I suspect that it is the good idea, enshrined at ORU, that will live and that the heresies that cluster around “giving to get” will die.

Money and how to deal with it in a booming nation was the problem for the Roberts’ legacy from the beginning and right to the end. Money is easy to get in America if you have the right talents, and Oral Roberts would have grown rich in many fields with his abundances of raw intellect, charm, and work ethic, but it is a great danger.

America teaches that you can never be too rich and Christianity teaches that a rich man will find it difficult to enter the Kingdom of Heaven. This is a tension for anyone who lives in the United States. Free markets are, on the whole, the best for most people, but they are not the greatest good for Christians.

Roberts had a deep and persistent interest in helping the poor in his ministry and personally. He was committed to making college, private college, affordable to many of them, but his own lifestyle often undercut his ideals or caused many to question his integrity. He never solved this contradiction, but then the nation that birthed him has never solved its own contradictions with money.
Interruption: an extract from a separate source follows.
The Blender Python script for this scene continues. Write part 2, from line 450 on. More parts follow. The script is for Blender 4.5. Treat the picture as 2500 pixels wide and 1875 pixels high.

We are the most generous and charitable nation in human history, but we squander billions on self-indulgent behaviors. We resent the rich, but ape their lifestyles using credit cards. We are populist would be plutocrats.

Jesus never let Oral Roberts down and inspired good works that will live on in Oral Roberts University and in lives he personally aided, but America and American Christianity did let him down. We did not give Roberts an adequate vision of the relationship between technology and personhood or between freedom and personal responsibility.

Like so many Americans, Roberts lived a wonderful life, but like so many American Christians, it is also a cautionary tale.